Goldmarks seinerzeitiger Erfolg ist historisch leicht zu erklären. Mit der Königin von Saba füllte er die Lücke, die Meyerbeers Tod und Verdis Schweigen nach der Aida hinterlassen hatten, und er wurde auf Anhieb allen Ansprüchen an eine Grand Opéra gerecht, imposante Tableaus und effektvolle Ballett-Musiken eingeschlossen. Obwohl er musikalisch durchaus einen eigenen Tonfall findet, den Eduard Hanslick in der „Neuen Freien Presse“ im „jüdisch-orientalischen Charakter der Musik“ erkannte, werden doch Reminiszenzen an L’Africaine und Aida wach, die erst wenige Monate zuvor in Wien ihre Erstaufführung in deutscher Sprache erlebt hatte. Auch der romantische Wagner gehört zu den künstlerischen Paten, wenn auch eher in dramaturgischer als musikalischer Hinsicht: Tannhäusers Verstrickung zwischen Venus und Elisabeth findet hier in Assads Verhältnis zur Königin von Saba und seiner Braut Sulamith einen Widerhall.

Der Kritiker und Literat Richard Specht, über Jahrzehnte mit Goldmark freundschaftlich verbunden, nannte ihn in einer Würdigung zu seinem 100. Geburtstag den „größten Zauberer des Orchesterklangs“ und stellte ihn in dieser Hinsicht noch über Berlioz, Wagner und Strauss, was sicherlich übertrieben ist. Er bewunderte den „brennenden Scharlachglanz, dieses sinnlich schwüle Irisieren, dieses silbern Tropfende, Harfende und Psalmende der magischen Töne und des berauschenden Duftes einer Tonsprache, in der alle Märchen von Tausendundeiner Nacht lebendig geworden zu sein scheinen.“

Fabrice Bollon – und das war nach seinen Interpretationen von Cileas L’Arlesiana und Zandonais Francesca da Rimini (beide ebenfalls bei cpo veröffentlicht) zu erwarten – sucht mit dem Philharmonischen Orchester Freiburg diese „duftenden“ Klangfarben aufzuspüren und dämpft in den großen Tableaus den Pomp der Grand Opéra so gut es geht. Bei der Führung der Solostimmen setzt er auf größtmögliche Intimität, statt opernhaftem „Liebesgebrüll“ gibt es atemraubende piani zu vernehmen. Ob das auf der Bühne so gut funktioniert hat wie im Studio, kann ich nicht beurteilen, aber die Verhaltenheit, in der beispielsweise das letzte Duett zwischen der Königin und Assad gesungen wird, als sie ihn erneut zu verführen versucht, hat etwas Bezwingendes.

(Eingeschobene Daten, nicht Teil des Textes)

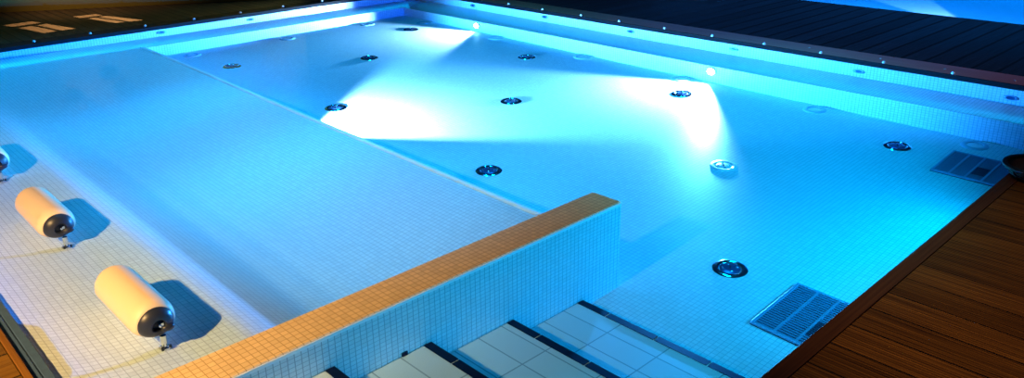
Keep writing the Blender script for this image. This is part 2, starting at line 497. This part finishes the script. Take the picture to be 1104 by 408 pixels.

In Freiburg standen in den drei zentralen Rollen (Königin, Assad, Sulamith) drei hochkarätige, noch entwicklungsfähige lyrische Stimmen zur Verfügung, die eine solche Konzeption umsetzen konnten, wobei der junge thailändische Tenor Nuttaporn Thammathi in den dramatischen Passagen noch an Grenzen stößt, aber die Zärtlichkeit in der Phrasierung nimmt für ihn ebenso ein wie die Bemühung um plastische Diktion der deutschen Texte. In letzterer Hinsicht sind ihm die beiden Damen unterlegen, doch die unaufgesetzte Sinnlichkeit Katerina Hebelkovás als Königin und der blühende Ton Irma Miheličs werden der Musik Korngolds voll gerecht. Lediglich solide ist der Bariton Károly Szemerédy als König Salomon, das übrige Ensemble bietet guten Stadttheater-Standard.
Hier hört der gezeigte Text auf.